Hey, steve666, I'm in Oakland, too, and the drive and hassles of going to Pt. Richmond are reason to skip CostCo when you have the resources we have here.  But CamHughes is not a winery, he's a negociant, sort of, who buys juice from wineries that have too much.  He's admitted in an interview (I'll find a link later) that he cannot even be entirely sure the winery will give him the juice he has tasted or been promised.  The wineries bottle it for him for the Lot series.  CostCo was a good way to get his bottles to market because they generally didn't carry the original wines and his "branding" is consistent with the CostCo style.  Lately he's gotten closer to actually making wine with the "flying winemaker," Evergreen and Rockridge (Oakland again!) offerings.  But I wouldn't count on CostCo entering into a long term relationship with anyone--they're kind of a glorified rack jobber, and that's the antithesis of a long term relationship. 

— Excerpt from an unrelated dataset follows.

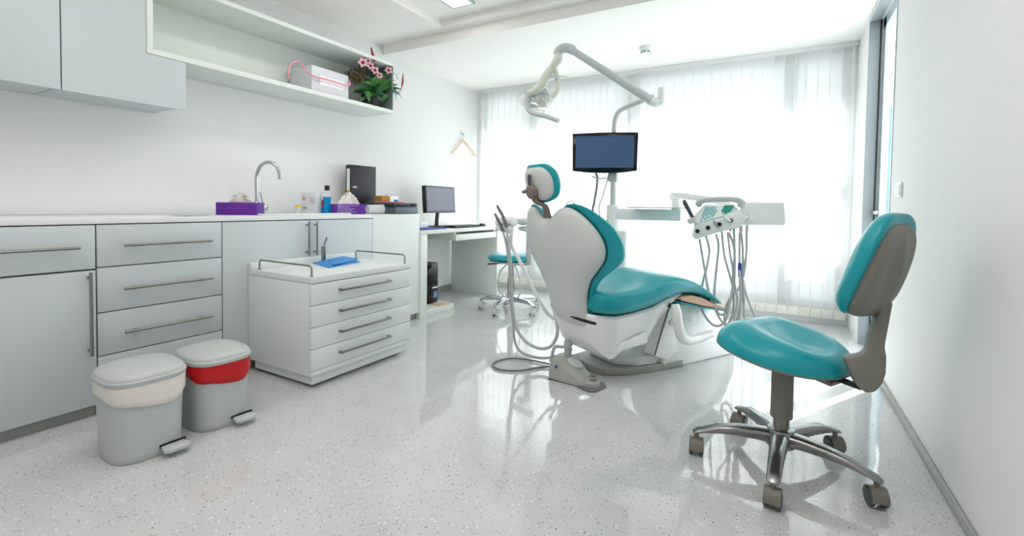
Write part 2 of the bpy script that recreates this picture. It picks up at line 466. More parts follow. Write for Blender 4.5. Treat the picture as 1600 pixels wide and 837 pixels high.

d, I'll check around and see what's going on with Hughes.  I think that the market got rocky for him--the pride that kept wineries from discounting their own juice, or from cutting prices, is in much shorter supply.  Rumors of the recovery of the high mid to upper end are just rumors.  I know that friends who never considered selling to discounters or creating a second label are doing just that.  Busineses that do well when the wine business does well up in Sonoma County are still suffering. We're going to a wedding up there in a few weeks where there will be some industry folks. I'll ask around.  Anyone else know anything?  outthere? HondaJohn?